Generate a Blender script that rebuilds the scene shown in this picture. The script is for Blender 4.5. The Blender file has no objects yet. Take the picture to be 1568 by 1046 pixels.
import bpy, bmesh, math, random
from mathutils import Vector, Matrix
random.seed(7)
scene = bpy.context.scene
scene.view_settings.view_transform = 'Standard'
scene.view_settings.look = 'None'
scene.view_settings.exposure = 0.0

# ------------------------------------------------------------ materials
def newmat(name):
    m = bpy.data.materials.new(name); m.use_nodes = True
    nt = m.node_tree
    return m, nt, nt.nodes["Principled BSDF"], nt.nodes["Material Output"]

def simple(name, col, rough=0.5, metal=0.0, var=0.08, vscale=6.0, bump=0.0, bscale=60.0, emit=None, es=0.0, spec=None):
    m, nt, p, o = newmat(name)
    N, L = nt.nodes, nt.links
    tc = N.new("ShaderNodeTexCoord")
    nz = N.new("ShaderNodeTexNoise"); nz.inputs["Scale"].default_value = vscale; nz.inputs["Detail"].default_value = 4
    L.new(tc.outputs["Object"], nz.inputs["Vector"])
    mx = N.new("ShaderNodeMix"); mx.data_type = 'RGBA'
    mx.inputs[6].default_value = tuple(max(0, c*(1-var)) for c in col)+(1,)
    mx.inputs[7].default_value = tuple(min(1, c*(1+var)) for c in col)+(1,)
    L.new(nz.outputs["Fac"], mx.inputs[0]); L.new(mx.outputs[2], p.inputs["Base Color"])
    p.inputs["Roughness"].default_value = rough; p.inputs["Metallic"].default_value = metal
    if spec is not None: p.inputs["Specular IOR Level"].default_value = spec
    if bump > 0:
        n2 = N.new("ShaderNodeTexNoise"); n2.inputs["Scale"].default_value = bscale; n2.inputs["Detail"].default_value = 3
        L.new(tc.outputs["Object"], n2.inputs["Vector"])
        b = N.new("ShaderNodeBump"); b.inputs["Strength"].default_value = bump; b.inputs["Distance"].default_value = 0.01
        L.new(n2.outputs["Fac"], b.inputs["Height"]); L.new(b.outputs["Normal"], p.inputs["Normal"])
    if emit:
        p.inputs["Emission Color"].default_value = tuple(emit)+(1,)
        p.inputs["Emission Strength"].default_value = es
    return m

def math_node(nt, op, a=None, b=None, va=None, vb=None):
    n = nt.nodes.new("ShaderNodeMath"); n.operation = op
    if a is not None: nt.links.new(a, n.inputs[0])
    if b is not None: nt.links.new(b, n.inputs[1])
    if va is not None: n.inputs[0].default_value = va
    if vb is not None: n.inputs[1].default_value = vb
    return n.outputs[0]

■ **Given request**
Quote exactly the lines running from the start of the listing above through the line where "scene.view_settings.exposure = 0.0" is found, and output no other lines.

■ **Solved problem**
Generate a Blender script that rebuilds the scene shown in this picture. The script is for Blender 4.5. The Blender file has no objects yet. Take the picture to be 1568 by 1046 pixels.
import bpy, bmesh, math, random
from mathutils import Vector, Matrix
random.seed(7)
scene = bpy.context.scene
scene.view_settings.view_transform = 'Standard'
scene.view_settings.look = 'None'
scene.view_settings.exposure = 0.0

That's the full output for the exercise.